-- Exercise instructions --
Print all the entries verbatim.

START Record list

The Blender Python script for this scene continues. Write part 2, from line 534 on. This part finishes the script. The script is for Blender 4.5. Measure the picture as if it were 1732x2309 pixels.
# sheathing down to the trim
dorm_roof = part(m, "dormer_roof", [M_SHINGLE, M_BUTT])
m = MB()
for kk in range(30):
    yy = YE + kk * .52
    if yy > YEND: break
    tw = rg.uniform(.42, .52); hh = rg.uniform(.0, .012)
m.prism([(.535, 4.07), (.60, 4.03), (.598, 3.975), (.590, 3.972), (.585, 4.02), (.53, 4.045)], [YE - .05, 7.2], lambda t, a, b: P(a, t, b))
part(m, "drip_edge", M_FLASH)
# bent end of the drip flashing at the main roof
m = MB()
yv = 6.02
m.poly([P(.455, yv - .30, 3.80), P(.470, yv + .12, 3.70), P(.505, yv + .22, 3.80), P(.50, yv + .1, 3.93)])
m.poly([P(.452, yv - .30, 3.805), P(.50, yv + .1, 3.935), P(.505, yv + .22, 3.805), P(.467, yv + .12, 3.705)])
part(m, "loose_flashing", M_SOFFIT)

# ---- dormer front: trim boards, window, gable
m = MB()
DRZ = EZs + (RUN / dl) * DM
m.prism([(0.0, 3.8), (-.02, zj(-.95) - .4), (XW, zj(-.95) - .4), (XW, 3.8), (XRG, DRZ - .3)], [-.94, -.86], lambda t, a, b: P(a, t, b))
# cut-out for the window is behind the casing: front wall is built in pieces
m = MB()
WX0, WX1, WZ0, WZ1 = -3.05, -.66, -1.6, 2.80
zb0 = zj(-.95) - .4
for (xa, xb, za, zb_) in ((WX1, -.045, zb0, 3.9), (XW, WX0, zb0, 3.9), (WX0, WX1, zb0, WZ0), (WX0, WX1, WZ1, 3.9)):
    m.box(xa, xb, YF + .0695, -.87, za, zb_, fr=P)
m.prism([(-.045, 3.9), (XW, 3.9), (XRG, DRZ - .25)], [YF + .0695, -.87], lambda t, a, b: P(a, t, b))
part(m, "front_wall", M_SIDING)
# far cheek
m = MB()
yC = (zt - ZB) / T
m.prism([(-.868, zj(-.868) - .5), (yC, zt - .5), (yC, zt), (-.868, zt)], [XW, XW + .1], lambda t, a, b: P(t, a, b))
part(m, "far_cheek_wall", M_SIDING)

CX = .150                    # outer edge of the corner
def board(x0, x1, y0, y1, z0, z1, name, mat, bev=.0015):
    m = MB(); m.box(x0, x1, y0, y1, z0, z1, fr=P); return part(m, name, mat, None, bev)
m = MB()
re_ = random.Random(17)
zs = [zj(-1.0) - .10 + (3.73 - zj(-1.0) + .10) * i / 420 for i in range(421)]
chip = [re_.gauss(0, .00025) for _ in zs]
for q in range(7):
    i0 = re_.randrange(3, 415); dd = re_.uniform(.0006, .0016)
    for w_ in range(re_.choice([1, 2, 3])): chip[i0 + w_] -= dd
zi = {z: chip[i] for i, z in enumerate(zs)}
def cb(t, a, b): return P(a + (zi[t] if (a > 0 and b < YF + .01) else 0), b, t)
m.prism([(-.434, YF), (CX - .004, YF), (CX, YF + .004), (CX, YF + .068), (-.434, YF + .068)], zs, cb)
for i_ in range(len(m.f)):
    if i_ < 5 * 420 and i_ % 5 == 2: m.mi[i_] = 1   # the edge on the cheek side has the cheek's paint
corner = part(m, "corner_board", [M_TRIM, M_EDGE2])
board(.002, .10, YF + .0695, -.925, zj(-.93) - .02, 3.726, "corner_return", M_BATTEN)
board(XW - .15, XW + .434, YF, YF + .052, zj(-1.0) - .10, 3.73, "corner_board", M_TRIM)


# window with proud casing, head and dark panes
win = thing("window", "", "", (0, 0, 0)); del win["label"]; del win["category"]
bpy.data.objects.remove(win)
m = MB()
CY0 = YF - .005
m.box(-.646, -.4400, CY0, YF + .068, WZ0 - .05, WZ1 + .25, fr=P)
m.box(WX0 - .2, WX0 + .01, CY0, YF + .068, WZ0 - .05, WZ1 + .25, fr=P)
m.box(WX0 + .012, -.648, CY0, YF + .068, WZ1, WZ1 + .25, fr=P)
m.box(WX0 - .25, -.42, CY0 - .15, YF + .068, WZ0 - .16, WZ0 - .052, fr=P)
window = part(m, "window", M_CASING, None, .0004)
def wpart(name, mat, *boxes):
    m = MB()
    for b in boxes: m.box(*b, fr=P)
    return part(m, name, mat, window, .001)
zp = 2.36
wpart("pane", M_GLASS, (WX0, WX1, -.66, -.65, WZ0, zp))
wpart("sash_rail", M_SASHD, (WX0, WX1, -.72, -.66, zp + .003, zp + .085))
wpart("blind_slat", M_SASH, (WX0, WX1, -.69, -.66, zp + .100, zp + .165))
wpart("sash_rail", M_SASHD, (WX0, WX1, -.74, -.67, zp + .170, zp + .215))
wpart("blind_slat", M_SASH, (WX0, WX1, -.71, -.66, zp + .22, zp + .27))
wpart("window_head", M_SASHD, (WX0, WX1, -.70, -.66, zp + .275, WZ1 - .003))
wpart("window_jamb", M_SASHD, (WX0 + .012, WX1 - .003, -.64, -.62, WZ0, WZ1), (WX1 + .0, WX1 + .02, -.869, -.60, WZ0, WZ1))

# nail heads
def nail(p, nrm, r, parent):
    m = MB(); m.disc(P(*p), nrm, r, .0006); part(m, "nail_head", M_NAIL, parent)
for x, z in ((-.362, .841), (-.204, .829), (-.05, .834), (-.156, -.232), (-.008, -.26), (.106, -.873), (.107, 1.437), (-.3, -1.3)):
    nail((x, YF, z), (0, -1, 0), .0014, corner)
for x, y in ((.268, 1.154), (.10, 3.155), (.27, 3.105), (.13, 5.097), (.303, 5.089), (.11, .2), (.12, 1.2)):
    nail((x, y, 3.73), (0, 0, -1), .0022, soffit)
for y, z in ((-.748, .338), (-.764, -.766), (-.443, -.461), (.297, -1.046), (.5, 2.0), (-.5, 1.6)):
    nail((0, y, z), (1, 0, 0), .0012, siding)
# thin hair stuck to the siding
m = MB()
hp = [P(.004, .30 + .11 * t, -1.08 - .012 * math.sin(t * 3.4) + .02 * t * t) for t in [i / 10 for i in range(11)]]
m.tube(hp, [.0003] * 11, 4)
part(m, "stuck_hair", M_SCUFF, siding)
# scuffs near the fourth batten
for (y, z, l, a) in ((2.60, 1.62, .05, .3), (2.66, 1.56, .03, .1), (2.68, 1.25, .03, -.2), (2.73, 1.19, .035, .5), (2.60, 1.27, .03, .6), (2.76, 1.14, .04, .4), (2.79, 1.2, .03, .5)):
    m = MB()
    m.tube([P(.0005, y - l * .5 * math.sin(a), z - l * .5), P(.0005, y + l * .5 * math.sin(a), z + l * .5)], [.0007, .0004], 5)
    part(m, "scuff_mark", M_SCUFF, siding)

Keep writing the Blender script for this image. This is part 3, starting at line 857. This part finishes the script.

END Record list

-- Result --
The Blender Python script for this scene continues. Write part 2, from line 534 on. This part finishes the script. The script is for Blender 4.5. Measure the picture as if it were 1732x2309 pixels.
# sheathing down to the trim
dorm_roof = part(m, "dormer_roof", [M_SHINGLE, M_BUTT])
m = MB()
for kk in range(30):
    yy = YE + kk * .52
    if yy > YEND: break
    tw = rg.uniform(.42, .52); hh = rg.uniform(.0, .012)
m.prism([(.535, 4.07), (.60, 4.03), (.598, 3.975), (.590, 3.972), (.585, 4.02), (.53, 4.045)], [YE - .05, 7.2], lambda t, a, b: P(a, t, b))
part(m, "drip_edge", M_FLASH)
# bent end of the drip flashing at the main roof
m = MB()
yv = 6.02
m.poly([P(.455, yv - .30, 3.80), P(.470, yv + .12, 3.70), P(.505, yv + .22, 3.80), P(.50, yv + .1, 3.93)])
m.poly([P(.452, yv - .30, 3.805), P(.50, yv + .1, 3.935), P(.505, yv + .22, 3.805), P(.467, yv + .12, 3.705)])
part(m, "loose_flashing", M_SOFFIT)

# ---- dormer front: trim boards, window, gable
m = MB()
DRZ = EZs + (RUN / dl) * DM
m.prism([(0.0, 3.8), (-.02, zj(-.95) - .4), (XW, zj(-.95) - .4), (XW, 3.8), (XRG, DRZ - .3)], [-.94, -.86], lambda t, a, b: P(a, t, b))
# cut-out for the window is behind the casing: front wall is built in pieces
m = MB()
WX0, WX1, WZ0, WZ1 = -3.05, -.66, -1.6, 2.80
zb0 = zj(-.95) - .4
for (xa, xb, za, zb_) in ((WX1, -.045, zb0, 3.9), (XW, WX0, zb0, 3.9), (WX0, WX1, zb0, WZ0), (WX0, WX1, WZ1, 3.9)):
    m.box(xa, xb, YF + .0695, -.87, za, zb_, fr=P)
m.prism([(-.045, 3.9), (XW, 3.9), (XRG, DRZ - .25)], [YF + .0695, -.87], lambda t, a, b: P(a, t, b))
part(m, "front_wall", M_SIDING)
# far cheek
m = MB()
yC = (zt - ZB) / T
m.prism([(-.868, zj(-.868) - .5), (yC, zt - .5), (yC, zt), (-.868, zt)], [XW, XW + .1], lambda t, a, b: P(t, a, b))
part(m, "far_cheek_wall", M_SIDING)

CX = .150                    # outer edge of the corner
def board(x0, x1, y0, y1, z0, z1, name, mat, bev=.0015):
    m = MB(); m.box(x0, x1, y0, y1, z0, z1, fr=P); return part(m, name, mat, None, bev)
m = MB()
re_ = random.Random(17)
zs = [zj(-1.0) - .10 + (3.73 - zj(-1.0) + .10) * i / 420 for i in range(421)]
chip = [re_.gauss(0, .00025) for _ in zs]
for q in range(7):
    i0 = re_.randrange(3, 415); dd = re_.uniform(.0006, .0016)
    for w_ in range(re_.choice([1, 2, 3])): chip[i0 + w_] -= dd
zi = {z: chip[i] for i, z in enumerate(zs)}
def cb(t, a, b): return P(a + (zi[t] if (a > 0 and b < YF + .01) else 0), b, t)
m.prism([(-.434, YF), (CX - .004, YF), (CX, YF + .004), (CX, YF + .068), (-.434, YF + .068)], zs, cb)
for i_ in range(len(m.f)):
    if i_ < 5 * 420 and i_ % 5 == 2: m.mi[i_] = 1   # the edge on the cheek side has the cheek's paint
corner = part(m, "corner_board", [M_TRIM, M_EDGE2])
board(.002, .10, YF + .0695, -.925, zj(-.93) - .02, 3.726, "corner_return", M_BATTEN)
board(XW - .15, XW + .434, YF, YF + .052, zj(-1.0) - .10, 3.73, "corner_board", M_TRIM)


# window with proud casing, head and dark panes
win = thing("window", "", "", (0, 0, 0)); del win["label"]; del win["category"]
bpy.data.objects.remove(win)
m = MB()
CY0 = YF - .005
m.box(-.646, -.4400, CY0, YF + .068, WZ0 - .05, WZ1 + .25, fr=P)
m.box(WX0 - .2, WX0 + .01, CY0, YF + .068, WZ0 - .05, WZ1 + .25, fr=P)
m.box(WX0 + .012, -.648, CY0, YF + .068, WZ1, WZ1 + .25, fr=P)
m.box(WX0 - .25, -.42, CY0 - .15, YF + .068, WZ0 - .16, WZ0 - .052, fr=P)
window = part(m, "window", M_CASING, None, .0004)
def wpart(name, mat, *boxes):
    m = MB()
    for b in boxes: m.box(*b, fr=P)
    return part(m, name, mat, window, .001)
zp = 2.36
wpart("pane", M_GLASS, (WX0, WX1, -.66, -.65, WZ0, zp))
wpart("sash_rail", M_SASHD, (WX0, WX1, -.72, -.66, zp + .003, zp + .085))
wpart("blind_slat", M_SASH, (WX0, WX1, -.69, -.66, zp + .100, zp + .165))
wpart("sash_rail", M_SASHD, (WX0, WX1, -.74, -.67, zp + .170, zp + .215))
wpart("blind_slat", M_SASH, (WX0, WX1, -.71, -.66, zp + .22, zp + .27))
wpart("window_head", M_SASHD, (WX0, WX1, -.70, -.66, zp + .275, WZ1 - .003))
wpart("window_jamb", M_SASHD, (WX0 + .012, WX1 - .003, -.64, -.62, WZ0, WZ1), (WX1 + .0, WX1 + .02, -.869, -.60, WZ0, WZ1))

# nail heads
def nail(p, nrm, r, parent):
    m = MB(); m.disc(P(*p), nrm, r, .0006); part(m, "nail_head", M_NAIL, parent)
for x, z in ((-.362, .841), (-.204, .829), (-.05, .834), (-.156, -.232), (-.008, -.26), (.106, -.873), (.107, 1.437), (-.3, -1.3)):
    nail((x, YF, z), (0, -1, 0), .0014, corner)
for x, y in ((.268, 1.154), (.10, 3.155), (.27, 3.105), (.13, 5.097), (.303, 5.089), (.11, .2), (.12, 1.2)):
    nail((x, y, 3.73), (0, 0, -1), .0022, soffit)
for y, z in ((-.748, .338), (-.764, -.766), (-.443, -.461), (.297, -1.046), (.5, 2.0), (-.5, 1.6)):
    nail((0, y, z), (1, 0, 0), .0012, siding)
# thin hair stuck to the siding
m = MB()
hp = [P(.004, .30 + .11 * t, -1.08 - .012 * math.sin(t * 3.4) + .02 * t * t) for t in [i / 10 for i in range(11)]]
m.tube(hp, [.0003] * 11, 4)
part(m, "stuck_hair", M_SCUFF, siding)
# scuffs near the fourth batten
for (y, z, l, a) in ((2.60, 1.62, .05, .3), (2.66, 1.56, .03, .1), (2.68, 1.25, .03, -.2), (2.73, 1.19, .035, .5), (2.60, 1.27, .03, .6), (2.76, 1.14, .04, .4), (2.79, 1.2, .03, .5)):
    m = MB()
    m.tube([P(.0005, y - l * .5 * math.sin(a), z - l * .5), P(.0005, y + l * .5 * math.sin(a), z + l * .5)], [.0007, .0004], 5)
    part(m, "scuff_mark", M_SCUFF, siding)

Keep writing the Blender script for this image. This is part 3, starting at line 857. This part finishes the script.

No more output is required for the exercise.